Author Vladimir Nabokov said in a 1969 New York Times interview that "there should exist a special typographical sign for a smile -- some sort of concave mark, a supine round bracket".
Now, nearly four decades later, there is just such a typographical symbol -- :-), or :) for the minimalists, and it'd be tough to find a tech-savvy person who hasn't leaned on it. There's also a special typographical symbol for a frown -- :-( -- and one for a cool dude in sunglasses -- B-) -- and one for a wink -- ;-). There's even a typographical sign for wearing a baseball cap -- d=D.
These are emoticons (or emotive icons), the arrangements of letters and symbols that have been inserted into emails, message board posts and instant messages since the fledgling days of the Internet. 'Fledgling days', in this case, refers not to the mid-90s when people were beginning to learn what AOL was, but to the early 80s, when accessing the Internet was largely limited to research universities and defence contractors.
But the Internet is changing, and typing is no longer the only way to communicate online. With the onset of new technologies that facilitate, for example, a more graphic representation of moods, tone and inference, it's arguable that there could be frowns in the emoticon's future.
After all, the phenomenon is about to turn 25 -- a dinosaur in Web years.

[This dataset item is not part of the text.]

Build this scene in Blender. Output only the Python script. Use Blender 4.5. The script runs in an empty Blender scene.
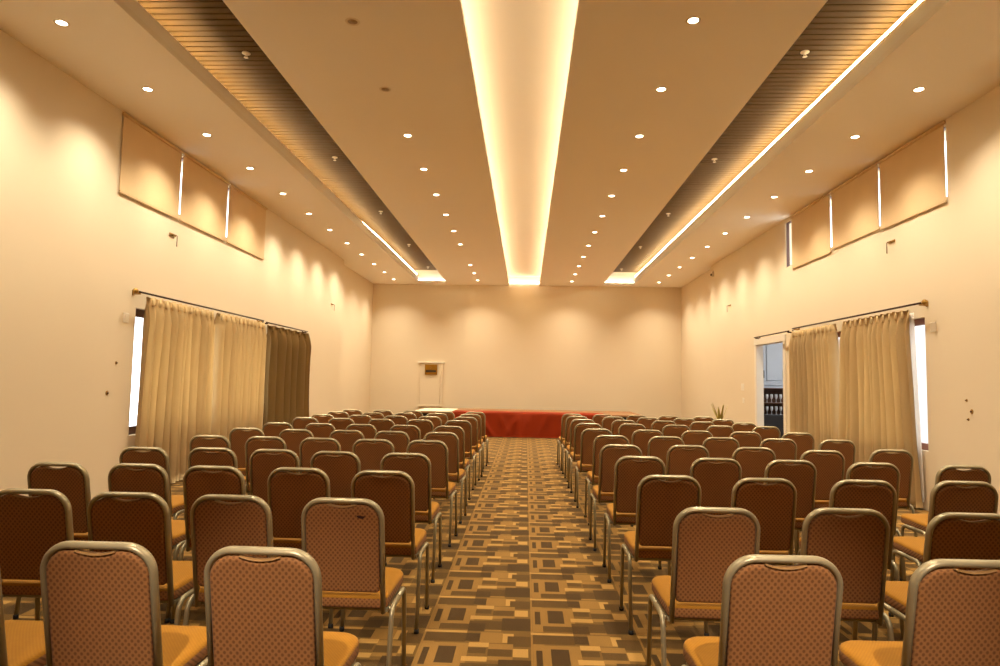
import bpy, bmesh, math, random
from mathutils import Vector, Matrix
random.seed(7)
C = bpy.context.scene.collection
SC = bpy.context.scene
PI = math.pi

# ------------------------------------------------------------------ camera
PITCH, YAW, ROLL = 0.0726413, 0.0401314, 0.0178643
CAM_H = 1.478
def cam_axes(p, y, r):
    cy, sy = math.cos(y), math.sin(y)
    f = Vector((-sy*math.cos(p), cy*math.cos(p), math.sin(p)))
    right = Vector((cy, sy, 0)); up = right.cross(f)
    return (math.cos(r)*right + math.sin(r)*up), (-math.sin(r)*right + math.cos(r)*up), f
R_, U_, F_ = cam_axes(PITCH, YAW, ROLL)
cd = bpy.data.cameras.new('camera'); cam = bpy.data.objects.new('camera', cd); C.objects.link(cam)
cd.sensor_width = 36; cd.lens = 667/1000*36; cd.clip_start = .05; cd.clip_end = 200
M = Matrix((R_, U_, -F_)).transposed().to_4x4(); M.translation = Vector((0, 0, CAM_H))
cam.matrix_world = M
SC.camera = cam

# ------------------------------------------------------------------ world, exposure
SC.view_settings.view_transform = 'Standard'; SC.view_settings.look = 'None'
SC.view_settings.gamma = 1; SC.view_settings.use_curve_mapping = False
SC.view_settings.exposure = 0.12
SC.cycles.use_denoising = True
SC.cycles.max_bounces = 12; SC.cycles.diffuse_bounces = 10
SC.cycles.sample_clamp_indirect = 6
SC.cycles.caustics_reflective = False; SC.cycles.caustics_refractive = False
w = bpy.data.worlds.new('world'); SC.world = w; w.use_nodes = True
w.node_tree.nodes['Background'].inputs[0].default_value = (.92, .96, 1, 1)
w.node_tree.nodes['Background'].inputs[1].default_value = 4.0
WARM = (1.0, .855, .63)
DOWN_W = 200.0        # watts of each downlight
LED_S = 15.0         # strip emission
LENS_S = 20.0

# ------------------------------------------------------------------ helpers: meshes
def lin(r, g, b):
    f = lambda c: (c/255/12.92) if c/255 <= .04045 else ((c/255+.055)/1.055)**2.4
    return (f(r), f(g), f(b), 1)
def tag(o, label=None, cat=None, group=None, kind=None):
    if label: o['label'] = label
    if cat: o['category'] = cat
    if group: o['group'] = group
    if kind: o['kind'] = kind
    return o
def thing(name, label, cat, loc=(0, 0, 0), rz=0, group=None, kind=None):
    o = bpy.data.objects.new(name, None); C.objects.link(o)
    o.empty_display_size = .1
    o.location = loc; o.rotation_euler = (0, 0, rz)
    return tag(o, label, cat, group, kind)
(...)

The origin of the ASCII smiley face is typically traced to September 1982, when Scott Fahlman, a research professor at Carnegie Mellon University's Department of Computer Science, suggested that the :-) symbol be used in the subject line of an online bulletin board post to denote a humorous or non-serious topic.

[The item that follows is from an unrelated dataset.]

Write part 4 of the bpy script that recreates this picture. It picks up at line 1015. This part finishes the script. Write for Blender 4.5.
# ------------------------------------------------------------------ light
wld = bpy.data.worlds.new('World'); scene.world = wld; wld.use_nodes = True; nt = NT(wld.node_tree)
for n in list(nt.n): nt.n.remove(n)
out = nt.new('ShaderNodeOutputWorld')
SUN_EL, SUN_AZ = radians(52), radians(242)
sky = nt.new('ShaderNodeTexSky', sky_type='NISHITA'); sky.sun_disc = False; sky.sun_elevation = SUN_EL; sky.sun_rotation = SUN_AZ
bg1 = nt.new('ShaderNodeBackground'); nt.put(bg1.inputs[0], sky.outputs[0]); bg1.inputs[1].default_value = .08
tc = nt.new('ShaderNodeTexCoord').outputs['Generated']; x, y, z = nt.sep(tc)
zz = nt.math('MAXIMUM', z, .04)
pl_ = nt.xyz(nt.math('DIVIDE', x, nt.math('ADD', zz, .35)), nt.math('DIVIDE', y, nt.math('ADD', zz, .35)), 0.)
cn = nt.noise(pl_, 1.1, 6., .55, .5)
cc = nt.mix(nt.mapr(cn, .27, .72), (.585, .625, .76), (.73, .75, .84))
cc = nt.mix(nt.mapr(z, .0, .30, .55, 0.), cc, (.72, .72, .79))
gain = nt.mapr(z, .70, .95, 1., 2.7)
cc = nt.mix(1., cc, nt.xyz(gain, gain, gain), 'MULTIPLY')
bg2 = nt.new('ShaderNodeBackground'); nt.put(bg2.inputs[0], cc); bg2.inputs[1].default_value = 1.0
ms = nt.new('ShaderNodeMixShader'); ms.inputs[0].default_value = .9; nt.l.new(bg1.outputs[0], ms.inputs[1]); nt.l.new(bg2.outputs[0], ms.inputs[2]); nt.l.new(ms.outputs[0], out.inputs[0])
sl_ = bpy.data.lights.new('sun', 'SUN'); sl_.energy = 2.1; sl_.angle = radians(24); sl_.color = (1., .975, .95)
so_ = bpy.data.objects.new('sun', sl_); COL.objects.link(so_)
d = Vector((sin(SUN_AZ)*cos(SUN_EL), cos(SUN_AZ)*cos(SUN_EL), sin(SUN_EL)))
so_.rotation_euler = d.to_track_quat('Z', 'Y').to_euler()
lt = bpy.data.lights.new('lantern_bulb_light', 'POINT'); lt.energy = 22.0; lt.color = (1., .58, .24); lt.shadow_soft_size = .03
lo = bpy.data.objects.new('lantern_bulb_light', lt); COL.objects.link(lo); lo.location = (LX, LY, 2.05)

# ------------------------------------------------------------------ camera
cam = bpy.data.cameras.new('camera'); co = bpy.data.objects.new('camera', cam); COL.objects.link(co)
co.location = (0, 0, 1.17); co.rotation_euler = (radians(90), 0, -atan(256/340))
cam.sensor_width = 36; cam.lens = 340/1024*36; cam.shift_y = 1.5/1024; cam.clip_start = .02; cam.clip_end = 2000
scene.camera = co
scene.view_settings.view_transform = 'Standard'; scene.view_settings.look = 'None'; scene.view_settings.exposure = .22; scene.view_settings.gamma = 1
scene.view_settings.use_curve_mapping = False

"Nobody ever guessed that this would catch on. I certainly didn't," said Fahlman, who is still on the faculty at Carnegie Mellon. But as he recounted, the trend spread, initially to other Internet-pioneering universities like Stanford University and the Massachusetts Institute of Technology, and then beyond.
"As the Internet grew, it escaped this little closed community of computer scientists and made it into first other universities, a much larger group, and then out into the general public," Fahlman said. "It's been interesting to see [smiley faces] trickle from place to place, and now it's showing up in postings from Russia and China and all over the world. It's been fun to watch that."
Essentially, the emoticon proliferated along with the Internet itself.
"For people who first get into it, it's like they know the password to the secret club," Fahlman said. But now that emoticons have spread into every niche of Net culture and morphed into myriad (arguably irritating) spinoffs, that sense of exclusivity has lost some of its lustre. "It's kind of pathetic when the 'in group' is sort of half the world," Fahlman observed. "But originally, people were using these because it was some cool thing and it showed that you were a real expert user of the Internet, that you knew the secret language."
Of course, the vicissitudes of human taste have it that there's almost guaranteed to be a backlash against any trend, and emoticons were no exception. "I tried to fight [using emoticons] for a long time," confessed C.C. Chapman, vice president of new marketing at the new-media marketing agency Crayon.
"Then I just realised it was easier to showcase emotion [with emoticons]... Sometimes tone, and sarcasm especially, can be taken completely wrong in email depending on who's reading it," he said.
Nevertheless, Chapman acknowledged the presence of emoticon overkill. "I'm glad the super-customisation of them went away," he said, referring to the extensive lexicon of representations for hangovers, black eyes or Elvis haircuts. You don't see those used a whole lot these days, Chapman said. "It's reverted back to the simple smiles and frowns."
While simple frowns, winks and smiles have proven to have lasting power beyond their more complex counterparts, emoticons have nevertheless evolved. Most message board and instant-messaging client features now automatically convert them into cartoons or animated faces. AOL, which inaugurated its Buddy List feature in 1996 and the free AOL Instant Messenger software in 1997, has been converting ASCII emoticons to cartoon smileys since 1998, according to spokeswoman Erin Gifford.